While the Planning apparatus has worked out Rs 32/- as BPL, and Rs 33/- APL, it condensed the household as Four, which would entail an expenditure for 4, in a urban area, at Rs 32x4=Rs 128/= and expenses in a month of 30 days will be 128x30x12= Rs 46,080/- per annum, and for APL Rs 47,520/-. If limiting the spending of BPL @ Rs 32/- per person, and four to form a family, the calculation looks unrealistic. It is a most unscientific an explanation ever, when the country’s Rupee has lost its purchasing power by 80-85%.


National Sample Survey Organization (Base: Mixed Recall period consumption) arrived at the number of BPL between 6.5 Cr and 8.07 Cr, and on socio economic parameters, the figures went up from 62.5 million to 107 million. Four out of ten in the rural areas and 3 out of ten in the urban area fell under the BPL. (Suresh Tendulkar) The figures provided by NCAER/Plg Commission/State Statistics did not match. Sexana Panel suggested a new methodology for arriving at the no of BPL.

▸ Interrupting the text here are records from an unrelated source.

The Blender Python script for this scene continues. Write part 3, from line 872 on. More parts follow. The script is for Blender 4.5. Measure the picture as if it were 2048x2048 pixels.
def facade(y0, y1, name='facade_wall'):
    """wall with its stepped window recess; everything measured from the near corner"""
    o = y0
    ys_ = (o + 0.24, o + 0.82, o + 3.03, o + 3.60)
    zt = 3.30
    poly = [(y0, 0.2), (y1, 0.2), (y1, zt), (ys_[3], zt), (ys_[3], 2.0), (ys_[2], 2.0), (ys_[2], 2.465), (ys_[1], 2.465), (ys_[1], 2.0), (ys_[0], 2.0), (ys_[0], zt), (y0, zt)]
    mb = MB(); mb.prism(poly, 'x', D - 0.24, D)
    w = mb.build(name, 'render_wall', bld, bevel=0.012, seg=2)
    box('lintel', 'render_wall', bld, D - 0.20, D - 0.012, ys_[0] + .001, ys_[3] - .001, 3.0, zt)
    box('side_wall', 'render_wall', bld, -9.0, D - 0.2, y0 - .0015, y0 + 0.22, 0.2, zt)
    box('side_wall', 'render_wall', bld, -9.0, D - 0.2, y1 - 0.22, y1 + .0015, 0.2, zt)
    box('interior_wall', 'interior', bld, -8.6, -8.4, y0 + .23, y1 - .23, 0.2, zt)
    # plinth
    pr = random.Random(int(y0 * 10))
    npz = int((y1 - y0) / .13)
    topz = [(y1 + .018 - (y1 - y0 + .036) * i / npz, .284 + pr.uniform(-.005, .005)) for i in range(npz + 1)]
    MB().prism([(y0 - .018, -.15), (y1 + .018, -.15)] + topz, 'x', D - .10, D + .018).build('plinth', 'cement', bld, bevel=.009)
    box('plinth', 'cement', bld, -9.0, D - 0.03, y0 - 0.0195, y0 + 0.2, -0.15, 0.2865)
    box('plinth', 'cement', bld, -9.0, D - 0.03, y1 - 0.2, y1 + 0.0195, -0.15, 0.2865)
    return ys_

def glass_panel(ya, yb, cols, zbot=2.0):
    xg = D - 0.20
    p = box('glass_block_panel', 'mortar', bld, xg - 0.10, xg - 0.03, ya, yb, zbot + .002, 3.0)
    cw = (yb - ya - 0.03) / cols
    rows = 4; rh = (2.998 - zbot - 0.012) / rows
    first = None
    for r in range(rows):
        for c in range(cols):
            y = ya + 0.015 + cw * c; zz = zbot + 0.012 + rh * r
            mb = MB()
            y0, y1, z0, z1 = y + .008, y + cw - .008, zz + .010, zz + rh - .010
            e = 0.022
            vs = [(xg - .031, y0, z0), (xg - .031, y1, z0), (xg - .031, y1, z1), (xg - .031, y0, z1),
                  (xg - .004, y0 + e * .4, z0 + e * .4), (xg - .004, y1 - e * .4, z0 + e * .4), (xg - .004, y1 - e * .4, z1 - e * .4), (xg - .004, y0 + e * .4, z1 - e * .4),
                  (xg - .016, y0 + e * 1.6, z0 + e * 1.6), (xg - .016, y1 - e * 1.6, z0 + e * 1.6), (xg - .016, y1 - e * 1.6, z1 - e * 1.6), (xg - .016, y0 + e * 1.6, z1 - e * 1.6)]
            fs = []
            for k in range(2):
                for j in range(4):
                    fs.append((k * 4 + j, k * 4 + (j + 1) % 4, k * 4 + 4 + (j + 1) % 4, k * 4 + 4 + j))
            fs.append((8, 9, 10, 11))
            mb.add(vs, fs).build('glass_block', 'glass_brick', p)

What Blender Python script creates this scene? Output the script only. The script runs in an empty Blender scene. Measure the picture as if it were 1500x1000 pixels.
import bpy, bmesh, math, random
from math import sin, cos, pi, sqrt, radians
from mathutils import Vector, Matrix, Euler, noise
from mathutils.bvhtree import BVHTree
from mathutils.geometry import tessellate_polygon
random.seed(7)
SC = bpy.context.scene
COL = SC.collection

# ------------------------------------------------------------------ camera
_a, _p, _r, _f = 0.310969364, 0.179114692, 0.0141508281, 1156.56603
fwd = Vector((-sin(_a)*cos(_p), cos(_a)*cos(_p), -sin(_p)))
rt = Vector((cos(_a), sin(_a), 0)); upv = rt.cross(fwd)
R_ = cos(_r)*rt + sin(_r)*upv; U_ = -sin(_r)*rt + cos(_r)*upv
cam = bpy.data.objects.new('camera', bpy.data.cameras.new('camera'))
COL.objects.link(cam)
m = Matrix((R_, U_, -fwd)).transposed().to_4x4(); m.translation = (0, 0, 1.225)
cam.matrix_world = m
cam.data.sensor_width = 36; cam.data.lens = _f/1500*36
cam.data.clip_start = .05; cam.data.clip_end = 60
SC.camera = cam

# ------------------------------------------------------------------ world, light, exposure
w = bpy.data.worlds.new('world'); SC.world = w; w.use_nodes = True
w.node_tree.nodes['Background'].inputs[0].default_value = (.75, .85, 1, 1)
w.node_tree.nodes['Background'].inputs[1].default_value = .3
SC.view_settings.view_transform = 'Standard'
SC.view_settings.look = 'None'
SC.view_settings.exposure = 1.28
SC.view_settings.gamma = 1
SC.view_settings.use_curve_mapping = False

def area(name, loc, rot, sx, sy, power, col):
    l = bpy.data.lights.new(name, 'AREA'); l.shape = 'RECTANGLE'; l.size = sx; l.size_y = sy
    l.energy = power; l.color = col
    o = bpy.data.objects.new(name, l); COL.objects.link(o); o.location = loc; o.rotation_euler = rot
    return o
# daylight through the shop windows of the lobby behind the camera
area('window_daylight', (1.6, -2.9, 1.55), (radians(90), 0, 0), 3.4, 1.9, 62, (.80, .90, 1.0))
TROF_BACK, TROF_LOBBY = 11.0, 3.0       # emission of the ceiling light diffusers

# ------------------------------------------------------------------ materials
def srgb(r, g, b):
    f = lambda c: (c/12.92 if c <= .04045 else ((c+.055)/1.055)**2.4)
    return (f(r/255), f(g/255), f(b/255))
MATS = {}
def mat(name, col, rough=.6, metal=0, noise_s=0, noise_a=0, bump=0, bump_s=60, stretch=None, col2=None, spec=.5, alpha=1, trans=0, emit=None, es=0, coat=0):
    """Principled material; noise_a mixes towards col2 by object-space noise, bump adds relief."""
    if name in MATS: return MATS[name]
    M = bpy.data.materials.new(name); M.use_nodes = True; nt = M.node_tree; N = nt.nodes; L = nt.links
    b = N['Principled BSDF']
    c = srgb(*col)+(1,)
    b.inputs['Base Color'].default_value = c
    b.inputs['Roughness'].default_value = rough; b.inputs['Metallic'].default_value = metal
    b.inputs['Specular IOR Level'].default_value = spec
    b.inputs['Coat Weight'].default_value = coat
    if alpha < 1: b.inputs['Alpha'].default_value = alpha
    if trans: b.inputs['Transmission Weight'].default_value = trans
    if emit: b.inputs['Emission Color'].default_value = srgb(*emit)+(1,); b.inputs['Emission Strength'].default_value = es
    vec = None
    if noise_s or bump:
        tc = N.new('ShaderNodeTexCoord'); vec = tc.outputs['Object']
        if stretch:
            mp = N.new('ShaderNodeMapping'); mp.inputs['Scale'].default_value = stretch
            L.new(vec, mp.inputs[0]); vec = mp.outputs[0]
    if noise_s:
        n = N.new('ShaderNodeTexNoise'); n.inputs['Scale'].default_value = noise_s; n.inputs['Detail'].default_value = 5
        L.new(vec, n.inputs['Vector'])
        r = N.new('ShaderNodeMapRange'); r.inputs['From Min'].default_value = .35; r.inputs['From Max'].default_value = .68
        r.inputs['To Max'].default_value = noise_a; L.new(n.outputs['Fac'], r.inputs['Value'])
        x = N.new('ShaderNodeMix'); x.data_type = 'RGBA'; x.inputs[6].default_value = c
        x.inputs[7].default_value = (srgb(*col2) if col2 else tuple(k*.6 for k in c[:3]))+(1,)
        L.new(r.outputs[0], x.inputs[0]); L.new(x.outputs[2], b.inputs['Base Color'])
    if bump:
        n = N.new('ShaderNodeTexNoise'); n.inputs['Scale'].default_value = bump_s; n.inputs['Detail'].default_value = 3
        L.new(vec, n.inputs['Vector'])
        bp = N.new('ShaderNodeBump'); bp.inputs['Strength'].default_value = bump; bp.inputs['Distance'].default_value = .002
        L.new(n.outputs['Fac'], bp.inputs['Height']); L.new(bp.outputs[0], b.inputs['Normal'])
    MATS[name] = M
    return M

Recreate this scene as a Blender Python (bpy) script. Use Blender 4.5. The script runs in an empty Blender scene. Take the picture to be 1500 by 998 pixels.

With Plg Commission determination of rate of spending as criteria for BPL, what is the cost of one square meal, which Food Security Programme is going to offer. Cost to the Government is not the standard but the cost of one square meal/a day is what should be worked out. Will this dole obliterate poverty?

The betterment of economy does not mean a higher growth of GDP alone while the majority of the Poor among the weak economic downtrodden does not get a square meal a day, and have to depend upon contaminated water to drink. The squalor of the poor needs a dressing up. Not the figures.